Far from “helping to spread democracy” to other Middle-Eastern states, the Bush strategy is a recipe for long-term destabilization of an entire region, stretching from sub-Saharan Africa and extending to the western provinces of China & the Philippine  archipelago. And, as should be apparent to anyone in the post-September 11th world, destabilization abroad can have profound consequences at home as well. Any attempt to stretch our military dominance over such a vast terrain – one that includes or touches at least four nuclear states – would require a transformation of the American economy toward a fortress America prepared for permanent conflict. It is no accident that no nation in history has been able to sustain an empire – the costs far outweigh any riches reaped.

What can be done to halt this disaster before it occurs? Short of a massive general strike in the United States, virtually nothing. The present regime has already demonstrated that it will not listen to the majority – that isn’t how it got into office, nor an impulse it has had even for one day since taking power. Further, it has subsequently consolidated power in all three branches of federal government.

Poets need to continue to speak out, to demonstrate to the world the absolute lack of consensus the actions of this regime have, to point to the hypocrisies & to call attention to all of the various new threats on democracy and justice that emanate from the axis of evil situated between Crawford, Texas, and the White House. But nobody, poets most of all, should be deluded into thinking that this by itself constitutes effective action.

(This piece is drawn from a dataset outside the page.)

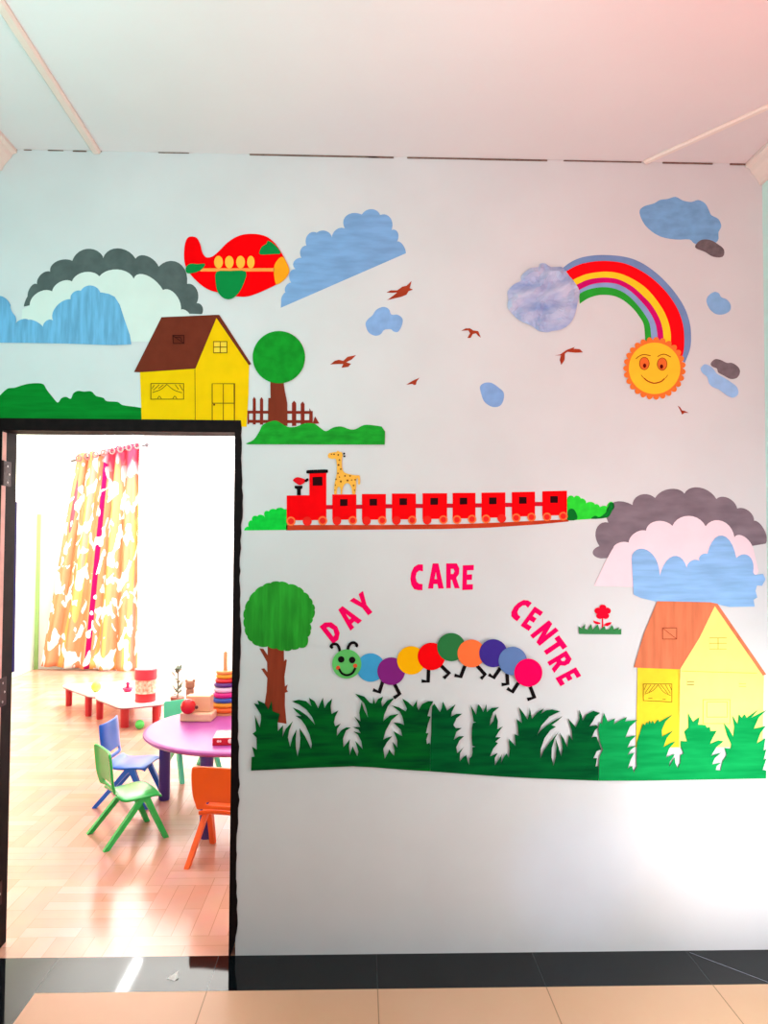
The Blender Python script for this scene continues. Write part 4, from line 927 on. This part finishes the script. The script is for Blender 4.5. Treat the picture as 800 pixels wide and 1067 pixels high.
# ---- curtain on its rod
YC = 9.3
def pc(x, y, Y=YC): X, Z = on_plane(x, y, Y); return Vector((X, Y, Z))
def curtain_mat():
    m = bpy.data.materials.new('printed_curtain'); m.use_nodes = True
    nt = m.node_tree; b = nt.nodes['Principled BSDF']; N = nt.nodes; Lk = nt.links
    tc = N.new('ShaderNodeTexCoord')
    def ramp(src, els, interp='CONSTANT'):
        r = N.new('ShaderNodeValToRGB'); r.color_ramp.interpolation = interp
        while len(r.color_ramp.elements) < len(els): r.color_ramp.elements.new(0.5)
        for e, (p, c) in zip(r.color_ramp.elements, els): e.position = p; e.color = (*lin(c), 1)
        Lk.new(src, r.inputs['Fac']); return r
    mp = N.new('ShaderNodeMapping'); mp.inputs['Scale'].default_value = (5.5, 0.6, 1.6); Lk.new(tc.outputs['UV'], mp.inputs['Vector'])
    n1 = N.new('ShaderNodeTexNoise'); n1.inputs['Scale'].default_value = 1.0; n1.inputs['Detail'].default_value = 1; Lk.new(mp.outputs[0], n1.inputs['Vector'])
    base = ramp(n1.outputs['Fac'], [(0, (214, 84, 100)), (0.36, (222, 146, 106)), (0.52, (228, 176, 104)), (0.60, (222, 156, 130))])
    mp2 = N.new('ShaderNodeMapping'); mp2.inputs['Scale'].default_value = (11, 13, 1); Lk.new(tc.outputs['UV'], mp2.inputs['Vector'])
    n2 = N.new('ShaderNodeTexNoise'); n2.inputs['Scale'].default_value = 1.0; n2.inputs['Detail'].default_value = 1.5; n2.inputs['Distortion'].default_value = 0.6; Lk.new(mp2.outputs[0], n2.inputs['Vector'])
    msk = ramp(n2.outputs['Fac'], [(0, (0, 0, 0)), (0.55, (255, 255, 255))])
    mc = N.new('ShaderNodeMix'); mc.data_type = 'RGBA'; Lk.new(msk.outputs[0], mc.inputs['Factor']); Lk.new(base.outputs[0], mc.inputs['A']); mc.inputs['B'].default_value = (0.96, 0.94, 0.92, 1)
    # red heading at the top and a magenta stripe where the two widths meet
    sp = N.new('ShaderNodeSeparateXYZ'); Lk.new(tc.outputs['UV'], sp.inputs[0])
    ad = N.new('ShaderNodeMath'); ad.operation = 'MULTIPLY_ADD'; Lk.new(n1.outputs['Fac'], ad.inputs[0]); ad.inputs[1].default_value = 0.35; Lk.new(sp.outputs['Y'], ad.inputs[2])
    top = ramp(ad.outputs[0], [(0, (255, 255, 255)), (0.24, (255, 255, 255)), (0.36, (0, 0, 0))], 'LINEAR')
    mt_ = N.new('ShaderNodeMix'); mt_.data_type = 'RGBA'; 
    xr = ramp(sp.outputs['X'], [(0, (40, 40, 40)), (0.35, (60, 60, 60)), (0.5, (255, 255, 255))], 'LINEAR')
    tm = N.new('ShaderNodeMath'); tm.operation = 'MULTIPLY'; Lk.new(top.outputs[0], tm.inputs[0]); Lk.new(xr.outputs[0], tm.inputs[1])
    Lk.new(tm.outputs[0], mt_.inputs['Factor']); Lk.new(mc.outputs['Result'], mt_.inputs['A']); mt_.inputs['B'].default_value = (*lin((206, 60, 84)), 1)
    st = ramp(sp.outputs['X'], [(0, (0, 0, 0)), (0.45, (255, 255, 255)), (0.495, (0, 0, 0))])
    mw = N.new('ShaderNodeMath'); mw.operation = 'MULTIPLY'; Lk.new(st.outputs[0], mw.inputs[0])
    iv = N.new('ShaderNodeMath'); iv.operation = 'SUBTRACT'; iv.inputs[0].default_value = 1.0; Lk.new(msk.outputs[0], iv.inputs[1]); Lk.new(iv.outputs[0], mw.inputs[1])
    ms = N.new('ShaderNodeMix'); ms.data_type = 'RGBA'; Lk.new(mw.outputs[0], ms.inputs['Factor']); Lk.new(mt_.outputs['Result'], ms.inputs['A']); ms.inputs['B'].default_value = (*lin((160, 10, 80)), 1)
    Lk.new(ms.outputs['Result'], b.inputs['Base Color']); b.inputs['Roughness'].default_value = 0.9
    b.inputs['Specular IOR Level'].default_value = 0.1
    return m
ct = thing('curtain', 'orange and yellow printed eyelet curtain hanging on a sloping rod', 'curtain', pc(95, 698))
cO = Vector(ct.location)
bm = bmesh.new(); uvl = bm.loops.layers.uv.new('UVMap')
NX, NZ = 110, 40; G = []; UVc = {}
for j in range(NZ+1):
    v_ = j/NZ; row = []
    for i in range(NX+1):
        u_ = i/NX
        top = pc(82+u_*64, 473-u_*12.5); bot = pc(43+u_*100, 694+u_*6)
        p = top.lerp(bot, v_)
        sag = 0.0
        p = p + Vector((0, -0.034*sin(u_*2*pi*5.0) - 0.014*sin(u_*2*pi*11+1+v_*1.5), 0))
        vt = bm.verts.new(p-cO); UVc[vt] = (u_, v_); row.append(vt)
    G.append(row)
for j in range(NZ):
    for i in range(NX): bm.faces.new((G[j][i], G[j][i+1], G[j+1][i+1], G[j+1][i]))
for f_ in bm.faces:
    for l_ in f_.loops: l_[uvl].uv = UVc[l_.vert]
o = obj('cloth', bm, curtain_mat(), ct, smooth=True)
sd_ = o.modifiers.new('thick', 'SOLIDIFY'); sd_.thickness = 0.004
rod = thing('curtain_rod', 'thin dark rod with ball end carrying the printed curtain', 'curtain rod', pc(115, 470))
rO = Vector(rod.location)
bm = bmesh.new(); a_, b_ = pc(74, 480.5)-rO, pc(153, 463.5)-rO
tube(bm, [a_, b_], 0.011, 10); obj('pole', bm, PL('rod_dark_metal', (60, 50, 56), 0.3), rod, smooth=True)
bm = bmesh.new(); ball(bm, b_, 0.026, 14); obj('finial', bm, PL('rod_dark_metal', (60, 50, 56), 0.3), rod, smooth=True)
for k in range(2):
    p = a_.lerp(b_, 0.06 if k == 0 else 0.96)
    bm = bmesh.new(); tube(bm, [p, p+Vector((0, RY1-YC, 0))], 0.012, 8); obj('bracket', bm, PL('rod_dark_metal', (60, 50, 56), 0.3), rod)
for k in range(8):
    p = pc(84.5+k*8.6, 478.2-k*1.86)-cO
    bm = bmesh.new(); seg = 16
    for q in range(seg):
        pass
    ring_pts = [p+Vector((0.03*cos(2*pi*q/16), -0.078, 0.034*sin(2*pi*q/16))) for q in range(17)]
    tube(bm, ring_pts, 0.010, 6, caps=False)
    obj('eyelet', bm, PL('eyelet_red', (236, 96, 96), 0.4), ct, smooth=True)
# ---- dark blue cloth hanging behind the door frame
hc = thing('hanging_cloth', 'narrow dark blue cloth hanging just inside the doorway behind the left jamb', 'cloth', (-1.421, 3.145, on_plane(19, 700, 3.15)[1]))
zt_ = on_plane(19, 523, 3.15)[1]-hc.location.z
bm = bmesh.new(); R_ = []
for zz in [zt_*k/8 for k in range(9)]:
    R_.append([bm.verts.new((0.032*cos(2*pi*k/16)*(1-0.12*(zz/zt_)), 0.02*sin(2*pi*k/16)+0.004*sin(6*2*pi*k/16), zz)) for k in range(16)])
for a_, b_ in zip(R_, R_[1:]):
    for k in range(16): bm.faces.new((a_[k], a_[(k+1) % 16], b_[(k+1) % 16], b_[k]))
bm.faces.new(R_[0][::-1]); bm.faces.new(R_[-1])
obj('cloth', bm, PL('navy_cloth', (44, 40, 120), 0.9, 0.1), hc, smooth=True)
# ---- daylight window whose head shows above the curtain rod
win = thing('window_1', None, None, (-2.93, RY1, 0.9)); tag(win, kind='structure')
bm = bmesh.new()
for a_ in ((-0.36, -0.32, 0, 2.14), (0.26, 0.30, 0, 2.14), (-0.32, 0.26, 0, 0.04), (-0.32, 0.26, 2.10, 2.14)): box(bm, a_[0], a_[1], -0.03, -0.001, a_[2], a_[3])
obj('window_frame', bm, M_white, win)
gl = bpy.data.materials.new('daylight_pane'); gl.use_nodes = True
gl.node_tree.nodes['Principled BSDF'].inputs['Emission Color'].default_value = (1, 1, 1, 1)
gl.node_tree.nodes['Principled BSDF'].inputs['Emission Strength'].default_value = 14.0
bm = bmesh.new(); box(bm, -0.32, 0.26, -0.012, -0.002, 0.04, 2.10); obj('window_pane', bm, gl, win)
# ---- pale green panel on the far wall left of the curtain
bm = bmesh.new(); a_ = on_plane(29, 697, RY1); b_ = on_plane(43, 536, RY1)
box(bm, a_[0], b_[0], RY1-0.02, RY1-0.001, 0.0, b_[1]); tag(obj('trim_7', bm, mat('pale_green_panel', (164, 206, 130), 0.8, 0.1, 0.02)), kind='structure')
# ---- paper scrap on the granite
sc_ = thing('paper_scrap', 'tiny folded white paper scrap lying on the black granite threshold', 'paper scrap', (-0.672, 2.85, 0.0))
bm = bmesh.new()
v = [bm.verts.new(p) for p in ((-0.02, 0.0, 0.001), (0.012, -0.016, 0.001), (0.016, 0.02, 0.016), (0.022, 0.004, 0.001))]
bm.faces.new((v[0], v[1], v[2])); bm.faces.new((v[1], v[3], v[2])); bm.faces.new((v[0], v[2], v[3])); bm.faces.new((v[0], v[3], v[1]))
obj('fold', bm, mat('scrap_white', (240, 240, 236), 0.8, 0.1), sc_)

# =================================================================== LIGHT
wd = bpy.data.worlds.new('world'); scn.world = wd; wd.use_nodes = True
wd.node_tree.nodes['Background'].inputs[0].default_value = (0.80, 1.0, 1.02, 1)
wd.node_tree.nodes['Background'].inputs[1].default_value = 0.5
def area(name, loc, target, size, power, col=(1, 1, 1), size_y=None, spread=None):
    l = bpy.data.lights.new(name, 'AREA'); l.energy = power; l.color = col; l.size = size
    if size_y: l.shape = 'RECTANGLE'; l.size_y = size_y
    if spread: l.spread = radians(spread)
    o = bpy.data.objects.new(name, l); COL.objects.link(o); o.location = loc
    d_ = Vector(target)-Vector(loc); o.rotation_euler = d_.to_track_quat('-Z', 'Y').to_euler()
    return o
# near room
area('wall_fill_right', (1.55, 2.15, 0.85), (1.15, 3.0, 0.85), 0.7, 18, (0.95, 0.97, 1.0), 1.2)  # added fill that whitens the lower right wall; no window is modelled here
area('pink_fill_behind', (1.0, -1.2, 1.7), (0.9, 3.0, 1.3), 1.6, 23, (1, 0.86, 0.88), 2.0)  # added pinkish fill from behind the camera, no real fixture
area('pink_ceiling_fill', (1.0, 0.9, 1.7), (1.0, 1.4, 3.1), 0.8, 24, (1.0, 0.22, 0.21))  # made-up lamp that tints the right of the ceiling pink
area('cyan_wall_fill', (-1.1, 1.4, 1.9), (-1.2, 3.0, 2.8), 0.6, 12, (0.26, 1.0, 0.92))  # made-up cyan lamp that tints the upper left wall
area('cyan_wall_fill_high', (0.2, 1.7, 2.4), (0.2, 3.0, 2.9), 0.6, 2.2, (0.4, 1.0, 0.95))  # weaker cyan fill added for the top middle of the wall
area('cool_ceiling_fill', (-0.9, 1.0, 1.7), (-1.0, 1.8, 3.1), 0.8, 8, (0.85, 1.0, 0.97))  # added fill aimed up to lift the left of the ceiling
def spot(name, loc, target, power, angle, blend, col):
    l = bpy.data.lights.new(name, 'SPOT'); l.energy = power; l.color = col; l.spot_size = radians(angle); l.spot_blend = blend; l.shadow_soft_size = 0.05
    o = bpy.data.objects.new(name, l); COL.objects.link(o); o.location = loc
    o.rotation_euler = (Vector(target)-Vector(loc)).to_track_quat('-Z', 'Y').to_euler()
spot('white_spot_fill', (1.5, 1.0, 0.8), (1.6, 3.0, 0.55), 130, 40, 1.0, (1.0, 0.98, 1.0))  # unseen spot added to blow out the lower right wall
spot('blue_spot_fill', (1.0, 1.0, 0.6), (0.84, 3.0, 0.30), 26, 19, 1.0, (0.16, 0.5, 1.0))  # unseen blue spot added to tint the edge of the white patch
# playroom
area('playroom_fill_down', (-1.2, 4.9, 3.05), (-1.2, 4.9, 0), 3.0, 72, (1, 0.96, 1.0), 3.0)  # added overhead fill for the playroom, not a known fixture
area('playroom_tube_light', (-2.42, 8.3, 3.05), (-2.42, 8.3, 0), 0.10, 9, (1, 1, 1), 0.8)
area('playroom_wall_fill', (0.2, 7.9, 2.7), (-0.4, 9.4, 1.3), 3.4, 300, (1, 1, 1), 0.8)  # added fill that overexposes the far wall, not a known fixture
area('playroom_ceiling_fill', (-2.2, 8.4, 2.55), (-2.2, 8.4, 3.1), 2.2, 85, (0.95, 1, 0.98), 1.2)  # added fill that brightens the ceiling mirrored in the granite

The problem that poets have is one that we share with all progressives – the forces who promote this conflict have dramatically reorganized & transformed themselves since the 1960s. Progressives continue to use the same tools that took so very long to work four decades ago that millions died needlessly. Unless & until we can transform that imbalance, more to the American Voice than just poetry will continue to go unheard.